Okey Ndibe was very accurate. Obi now wants to be president at the centre and this baggage of tribalism is becoming too burdensome for him. Obi now present the air of detribalized Nigerians but not a few non-Igbo think Obi is another ‘Ojukwu’ in the waiting. Chukwuemeka Odumegwu-Ojukwu was the 33-year-old Lt. Colonel that led the Igbo into a civil war against Nigeria between 1967 and 1970. Many others have faulted Obi’s statistics saying they are not accurate. Ex-minister of Finance, Kemi Adeosun is one of them. Obi has also not been able to satisfactorily explain the source of his wealth. He claims to be from a family of traders, but some say his mother was just a petty trader. In an environment where people just rise suddenly with questionable wealth, Obi need to say more than he has said to convince Nigerians that his wealth has a clean beginning. He has said he’s too rich to dip his hand in Nigeria’s treasury. Nigerians do not believe in Atiku Abubakar, nor do they believe in Obi, especially outside of the Igbo enclave.
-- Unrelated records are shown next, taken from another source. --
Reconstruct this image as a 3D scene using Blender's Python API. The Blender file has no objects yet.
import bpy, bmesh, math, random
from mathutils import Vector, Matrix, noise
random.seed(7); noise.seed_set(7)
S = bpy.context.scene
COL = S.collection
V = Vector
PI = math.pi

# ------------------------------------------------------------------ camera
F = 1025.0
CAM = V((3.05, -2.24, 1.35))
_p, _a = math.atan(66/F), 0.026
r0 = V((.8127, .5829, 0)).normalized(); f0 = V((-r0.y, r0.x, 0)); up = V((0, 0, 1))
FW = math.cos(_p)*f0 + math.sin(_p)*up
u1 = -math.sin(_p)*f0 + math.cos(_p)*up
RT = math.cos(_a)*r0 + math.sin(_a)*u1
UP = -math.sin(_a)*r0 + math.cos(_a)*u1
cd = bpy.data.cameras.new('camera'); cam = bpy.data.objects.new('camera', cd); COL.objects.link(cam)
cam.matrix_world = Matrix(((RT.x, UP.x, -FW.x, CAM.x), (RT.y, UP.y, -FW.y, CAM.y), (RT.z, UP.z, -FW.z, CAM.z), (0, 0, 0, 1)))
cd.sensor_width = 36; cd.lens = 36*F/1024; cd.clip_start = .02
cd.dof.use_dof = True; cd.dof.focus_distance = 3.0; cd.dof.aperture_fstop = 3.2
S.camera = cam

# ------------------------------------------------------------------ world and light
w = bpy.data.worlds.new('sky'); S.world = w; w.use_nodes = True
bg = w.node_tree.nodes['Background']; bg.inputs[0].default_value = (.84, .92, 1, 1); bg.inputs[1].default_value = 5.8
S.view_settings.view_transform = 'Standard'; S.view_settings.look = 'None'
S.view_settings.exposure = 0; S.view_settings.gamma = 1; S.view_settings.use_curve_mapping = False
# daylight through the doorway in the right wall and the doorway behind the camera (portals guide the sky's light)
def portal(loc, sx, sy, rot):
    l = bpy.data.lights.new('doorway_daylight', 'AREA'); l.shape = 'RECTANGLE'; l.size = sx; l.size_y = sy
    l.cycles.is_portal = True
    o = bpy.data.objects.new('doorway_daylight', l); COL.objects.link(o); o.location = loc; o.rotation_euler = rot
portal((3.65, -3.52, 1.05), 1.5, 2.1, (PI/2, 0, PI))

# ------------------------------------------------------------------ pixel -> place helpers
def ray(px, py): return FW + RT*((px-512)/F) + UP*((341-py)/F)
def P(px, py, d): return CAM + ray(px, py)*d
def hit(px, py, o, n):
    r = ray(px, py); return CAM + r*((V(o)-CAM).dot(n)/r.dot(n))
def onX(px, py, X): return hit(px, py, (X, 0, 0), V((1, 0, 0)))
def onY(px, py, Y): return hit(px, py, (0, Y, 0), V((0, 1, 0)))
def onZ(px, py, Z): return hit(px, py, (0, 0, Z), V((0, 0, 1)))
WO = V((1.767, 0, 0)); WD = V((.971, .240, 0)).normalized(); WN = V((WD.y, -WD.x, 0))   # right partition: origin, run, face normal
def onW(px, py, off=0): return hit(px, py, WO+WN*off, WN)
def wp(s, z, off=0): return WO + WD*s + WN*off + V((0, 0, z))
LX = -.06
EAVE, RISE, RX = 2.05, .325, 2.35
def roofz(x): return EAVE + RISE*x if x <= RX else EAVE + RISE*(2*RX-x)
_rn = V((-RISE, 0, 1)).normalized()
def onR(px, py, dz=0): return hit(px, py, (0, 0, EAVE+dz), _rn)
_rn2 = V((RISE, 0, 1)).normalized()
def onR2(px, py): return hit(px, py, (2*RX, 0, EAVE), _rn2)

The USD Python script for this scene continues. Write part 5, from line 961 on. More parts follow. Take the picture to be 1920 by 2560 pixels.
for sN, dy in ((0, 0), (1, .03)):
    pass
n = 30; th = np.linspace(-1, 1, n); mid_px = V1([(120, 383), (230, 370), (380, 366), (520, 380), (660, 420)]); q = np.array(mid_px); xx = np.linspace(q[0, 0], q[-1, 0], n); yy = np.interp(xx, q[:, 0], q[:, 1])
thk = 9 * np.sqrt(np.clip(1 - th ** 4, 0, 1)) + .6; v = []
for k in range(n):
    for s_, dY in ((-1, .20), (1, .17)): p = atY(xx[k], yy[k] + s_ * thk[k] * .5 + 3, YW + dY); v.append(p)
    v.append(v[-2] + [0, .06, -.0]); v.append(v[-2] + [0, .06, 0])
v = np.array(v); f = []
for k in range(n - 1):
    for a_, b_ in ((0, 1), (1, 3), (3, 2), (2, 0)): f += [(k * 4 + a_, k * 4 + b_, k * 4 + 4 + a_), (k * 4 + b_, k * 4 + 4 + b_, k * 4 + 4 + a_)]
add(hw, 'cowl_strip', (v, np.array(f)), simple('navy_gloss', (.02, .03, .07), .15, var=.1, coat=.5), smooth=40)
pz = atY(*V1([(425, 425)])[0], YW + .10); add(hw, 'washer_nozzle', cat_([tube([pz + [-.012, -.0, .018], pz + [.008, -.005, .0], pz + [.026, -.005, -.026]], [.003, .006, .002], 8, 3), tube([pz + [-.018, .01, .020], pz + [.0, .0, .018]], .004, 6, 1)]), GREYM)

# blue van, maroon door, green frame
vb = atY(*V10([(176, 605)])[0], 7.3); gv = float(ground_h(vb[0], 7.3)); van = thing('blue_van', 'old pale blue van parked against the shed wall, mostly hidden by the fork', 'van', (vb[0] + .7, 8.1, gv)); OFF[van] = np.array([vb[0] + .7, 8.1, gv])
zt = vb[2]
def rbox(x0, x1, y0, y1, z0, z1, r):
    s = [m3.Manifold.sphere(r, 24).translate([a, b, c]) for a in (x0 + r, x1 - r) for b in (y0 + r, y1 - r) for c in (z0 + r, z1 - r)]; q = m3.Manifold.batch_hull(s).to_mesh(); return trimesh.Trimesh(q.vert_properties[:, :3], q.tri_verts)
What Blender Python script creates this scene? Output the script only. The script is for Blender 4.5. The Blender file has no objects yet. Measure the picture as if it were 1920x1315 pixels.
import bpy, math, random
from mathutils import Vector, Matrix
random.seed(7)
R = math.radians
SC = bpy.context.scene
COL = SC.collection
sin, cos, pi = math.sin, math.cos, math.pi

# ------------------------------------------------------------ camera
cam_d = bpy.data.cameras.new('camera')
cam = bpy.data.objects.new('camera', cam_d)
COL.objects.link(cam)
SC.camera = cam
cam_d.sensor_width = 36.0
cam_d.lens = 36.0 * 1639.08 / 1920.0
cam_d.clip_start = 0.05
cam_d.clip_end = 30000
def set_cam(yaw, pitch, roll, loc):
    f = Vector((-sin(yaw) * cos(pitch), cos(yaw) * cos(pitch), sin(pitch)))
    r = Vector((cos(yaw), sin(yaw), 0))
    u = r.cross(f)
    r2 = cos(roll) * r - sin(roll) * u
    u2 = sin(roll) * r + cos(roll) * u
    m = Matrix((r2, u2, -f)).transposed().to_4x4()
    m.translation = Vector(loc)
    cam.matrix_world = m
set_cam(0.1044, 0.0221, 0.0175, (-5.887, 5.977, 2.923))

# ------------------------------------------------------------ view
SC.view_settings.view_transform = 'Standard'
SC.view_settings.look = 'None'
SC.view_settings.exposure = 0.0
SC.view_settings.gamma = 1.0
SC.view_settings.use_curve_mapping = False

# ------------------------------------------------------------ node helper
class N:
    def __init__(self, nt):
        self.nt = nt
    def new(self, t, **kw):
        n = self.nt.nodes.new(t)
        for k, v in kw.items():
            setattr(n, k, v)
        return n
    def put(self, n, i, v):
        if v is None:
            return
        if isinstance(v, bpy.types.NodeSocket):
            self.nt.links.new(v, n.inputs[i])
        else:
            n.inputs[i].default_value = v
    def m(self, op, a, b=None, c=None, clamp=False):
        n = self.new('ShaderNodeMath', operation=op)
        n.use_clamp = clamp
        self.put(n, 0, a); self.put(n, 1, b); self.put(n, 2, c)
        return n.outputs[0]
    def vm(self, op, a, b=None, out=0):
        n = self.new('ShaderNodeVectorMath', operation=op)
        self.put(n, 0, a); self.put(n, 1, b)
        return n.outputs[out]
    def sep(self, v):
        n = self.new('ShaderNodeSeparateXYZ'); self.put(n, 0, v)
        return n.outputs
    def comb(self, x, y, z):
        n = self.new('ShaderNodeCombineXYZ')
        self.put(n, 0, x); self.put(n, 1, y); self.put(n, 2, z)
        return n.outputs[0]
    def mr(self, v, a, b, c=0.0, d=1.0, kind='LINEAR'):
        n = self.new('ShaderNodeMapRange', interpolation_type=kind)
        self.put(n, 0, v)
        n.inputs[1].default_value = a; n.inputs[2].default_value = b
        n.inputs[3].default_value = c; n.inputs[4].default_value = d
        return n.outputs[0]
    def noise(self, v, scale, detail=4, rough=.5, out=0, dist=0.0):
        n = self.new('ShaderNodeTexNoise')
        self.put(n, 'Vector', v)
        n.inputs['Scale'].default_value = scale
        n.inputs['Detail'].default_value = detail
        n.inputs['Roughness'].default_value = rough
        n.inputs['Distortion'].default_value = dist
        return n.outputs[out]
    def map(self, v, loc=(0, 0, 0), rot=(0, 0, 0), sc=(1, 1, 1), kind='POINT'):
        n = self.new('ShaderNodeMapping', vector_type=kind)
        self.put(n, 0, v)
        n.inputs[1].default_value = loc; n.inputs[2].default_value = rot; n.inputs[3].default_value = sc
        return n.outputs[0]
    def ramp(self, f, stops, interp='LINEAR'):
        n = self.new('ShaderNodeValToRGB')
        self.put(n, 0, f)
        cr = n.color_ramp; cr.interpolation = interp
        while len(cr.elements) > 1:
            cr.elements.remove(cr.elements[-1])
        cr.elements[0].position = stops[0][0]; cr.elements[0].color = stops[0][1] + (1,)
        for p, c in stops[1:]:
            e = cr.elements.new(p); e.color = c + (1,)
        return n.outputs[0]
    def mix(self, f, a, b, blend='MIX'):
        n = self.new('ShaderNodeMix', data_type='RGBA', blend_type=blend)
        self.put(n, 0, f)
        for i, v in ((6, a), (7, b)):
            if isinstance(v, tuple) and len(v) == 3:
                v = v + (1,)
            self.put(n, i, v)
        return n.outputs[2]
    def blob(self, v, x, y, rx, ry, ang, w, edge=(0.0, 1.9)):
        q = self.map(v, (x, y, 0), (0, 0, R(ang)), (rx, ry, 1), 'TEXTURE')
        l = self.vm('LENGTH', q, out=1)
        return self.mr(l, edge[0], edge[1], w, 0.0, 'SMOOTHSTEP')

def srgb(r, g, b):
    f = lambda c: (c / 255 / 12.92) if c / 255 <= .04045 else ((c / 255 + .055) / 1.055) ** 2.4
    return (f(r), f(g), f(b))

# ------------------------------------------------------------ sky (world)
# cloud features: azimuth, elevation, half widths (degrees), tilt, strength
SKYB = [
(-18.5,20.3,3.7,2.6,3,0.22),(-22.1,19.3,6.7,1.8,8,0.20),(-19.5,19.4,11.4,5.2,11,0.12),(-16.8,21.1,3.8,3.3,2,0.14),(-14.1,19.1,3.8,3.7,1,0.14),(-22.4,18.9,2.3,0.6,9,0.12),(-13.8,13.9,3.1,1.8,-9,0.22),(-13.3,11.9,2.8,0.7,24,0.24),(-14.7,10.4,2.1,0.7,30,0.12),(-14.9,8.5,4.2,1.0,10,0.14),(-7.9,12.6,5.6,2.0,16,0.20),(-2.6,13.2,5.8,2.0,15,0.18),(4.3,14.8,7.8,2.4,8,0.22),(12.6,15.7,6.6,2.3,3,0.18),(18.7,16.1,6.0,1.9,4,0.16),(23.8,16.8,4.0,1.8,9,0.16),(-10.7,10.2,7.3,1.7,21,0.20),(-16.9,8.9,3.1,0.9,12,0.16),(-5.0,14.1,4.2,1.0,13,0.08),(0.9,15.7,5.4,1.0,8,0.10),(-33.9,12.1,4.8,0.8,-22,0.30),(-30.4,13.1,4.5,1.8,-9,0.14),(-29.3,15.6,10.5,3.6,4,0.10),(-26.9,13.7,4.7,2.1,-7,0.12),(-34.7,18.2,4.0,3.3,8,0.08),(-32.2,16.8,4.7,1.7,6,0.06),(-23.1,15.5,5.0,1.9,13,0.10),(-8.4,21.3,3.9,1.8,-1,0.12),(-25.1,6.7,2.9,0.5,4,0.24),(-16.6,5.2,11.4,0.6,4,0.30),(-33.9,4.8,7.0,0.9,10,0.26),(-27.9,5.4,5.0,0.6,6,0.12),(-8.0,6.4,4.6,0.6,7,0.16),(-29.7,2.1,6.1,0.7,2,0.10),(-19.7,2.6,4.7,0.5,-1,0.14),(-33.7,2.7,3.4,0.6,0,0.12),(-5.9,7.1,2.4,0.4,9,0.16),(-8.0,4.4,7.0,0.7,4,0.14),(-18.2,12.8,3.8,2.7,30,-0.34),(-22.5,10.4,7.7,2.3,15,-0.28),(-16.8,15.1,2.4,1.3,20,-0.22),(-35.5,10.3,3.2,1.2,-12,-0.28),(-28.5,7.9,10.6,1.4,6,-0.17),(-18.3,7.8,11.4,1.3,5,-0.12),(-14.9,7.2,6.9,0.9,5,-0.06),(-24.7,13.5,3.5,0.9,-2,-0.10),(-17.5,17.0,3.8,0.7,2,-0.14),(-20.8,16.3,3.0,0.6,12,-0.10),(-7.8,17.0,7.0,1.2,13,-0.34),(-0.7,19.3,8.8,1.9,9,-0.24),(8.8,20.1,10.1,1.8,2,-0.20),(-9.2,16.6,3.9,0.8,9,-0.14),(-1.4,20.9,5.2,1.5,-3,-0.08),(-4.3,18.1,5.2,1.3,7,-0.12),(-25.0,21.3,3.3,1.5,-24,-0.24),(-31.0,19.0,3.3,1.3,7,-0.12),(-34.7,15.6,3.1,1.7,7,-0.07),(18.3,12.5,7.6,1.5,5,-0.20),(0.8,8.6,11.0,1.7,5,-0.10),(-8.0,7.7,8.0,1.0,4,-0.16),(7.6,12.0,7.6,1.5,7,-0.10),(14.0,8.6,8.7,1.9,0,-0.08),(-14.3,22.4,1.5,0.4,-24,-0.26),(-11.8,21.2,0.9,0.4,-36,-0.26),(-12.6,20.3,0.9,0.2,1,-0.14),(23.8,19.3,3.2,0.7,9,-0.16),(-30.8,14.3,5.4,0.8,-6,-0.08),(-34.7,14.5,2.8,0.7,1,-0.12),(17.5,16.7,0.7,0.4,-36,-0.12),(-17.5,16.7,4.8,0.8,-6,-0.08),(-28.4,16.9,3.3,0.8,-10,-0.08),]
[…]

Would Obi turn out to be the president that will build Nigeria and develop its economy or one that will use the tribal scheme to take care of his Igbo tribe and further plunder the economy by corruption or help the Igbo out of Nigeria? The days ahead will reveal.

Tunde Akande is both a journalist and pastor. He earned a Master’s degree in Mass Communication from the University of Lagos.